| What you need to do |
Retype exactly what runs from the first line of the data to the line with "COL = sc.collection", keeping both of those lines and skipping pictures.

| Data block |
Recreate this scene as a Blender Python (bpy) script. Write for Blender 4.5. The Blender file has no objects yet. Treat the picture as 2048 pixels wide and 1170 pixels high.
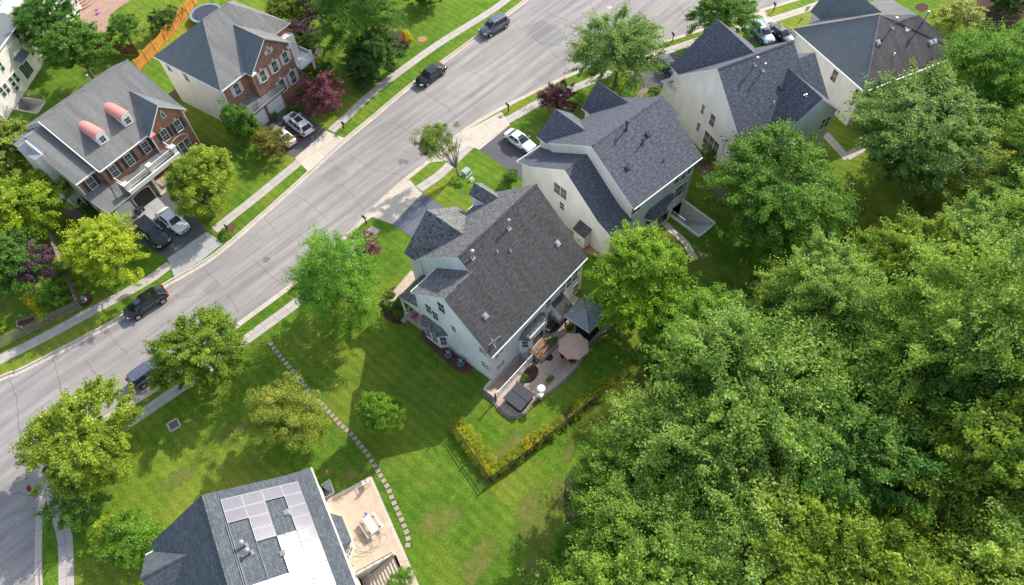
import bpy, bmesh, math, random
import numpy as np
from mathutils import Vector, Matrix
from mathutils.geometry import tessellate_polygon
R = math.radians
rng = np.random.default_rng(7)
random.seed(7)
sc = bpy.context.scene
COL = sc.collection

# ------------------------------------------------------------------ camera
CH = 62.0                                   # flying height of the drone camera
NXY = np.array([1080 - 1024, 1485 - 585, 1365.0])
dwn = NXY / np.linalg.norm(NXY)
fwd = np.array([0, 0, 1.0]) - dwn * dwn[2]; fwd /= np.linalg.norm(fwd)
rgt = np.cross(dwn, fwd); rgt *= np.sign(rgt[0])
cam_d = bpy.data.cameras.new('drone_camera'); cam = bpy.data.objects.new('drone_camera', cam_d); COL.objects.link(cam)
mx = Matrix(((rgt[0], -rgt[1], -rgt[2]), (fwd[0], -fwd[1], -fwd[2]), (-dwn[0], dwn[1], dwn[2])))
cam.matrix_world = Matrix.Translation((0, 0, CH)) @ mx.to_4x4()
cam_d.sensor_width = 36; cam_d.lens = 24.0; cam_d.clip_start = 0.5; cam_d.clip_end = 2000
sc.camera = cam
# ------------------------------------------------------------------ light
SUN_AZ, SUN_EL = 47.0, 35.0                 # azimuth counter-clockwise from +X, elevation
wd = bpy.data.worlds.new('World'); sc.world = wd; wd.use_nodes = True
nt = wd.node_tree; bg = nt.nodes['Background']
sky = nt.nodes.new('ShaderNodeTexSky'); sky.sky_type = 'NISHITA'; sky.sun_disc = False
sky.sun_elevation = R(SUN_EL); sky.sun_rotation = R(90 - SUN_AZ); sky.air_density = 1.0; sky.dust_density = 1.5
hs = nt.nodes.new('ShaderNodeHueSaturation'); hs.inputs['Saturation'].default_value = 0.72; hs.inputs['Value'].default_value = 1.28
nt.links.new(sky.outputs[0], hs.inputs['Color']); nt.links.new(hs.outputs[0], bg.inputs[0]); bg.inputs[1].default_value = 0.15
sl = bpy.data.lights.new('sun', 'SUN'); sl.energy = 3.9; sl.angle = R(0.6); sl.color = (1.0, 0.93, 0.82)
so = bpy.data.objects.new('sun', sl); COL.objects.link(so)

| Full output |
Recreate this scene as a Blender Python (bpy) script. Write for Blender 4.5. The Blender file has no objects yet. Treat the picture as 2048 pixels wide and 1170 pixels high.
import bpy, bmesh, math, random
import numpy as np
from mathutils import Vector, Matrix
from mathutils.geometry import tessellate_polygon
R = math.radians
rng = np.random.default_rng(7)
random.seed(7)
sc = bpy.context.scene
COL = sc.collection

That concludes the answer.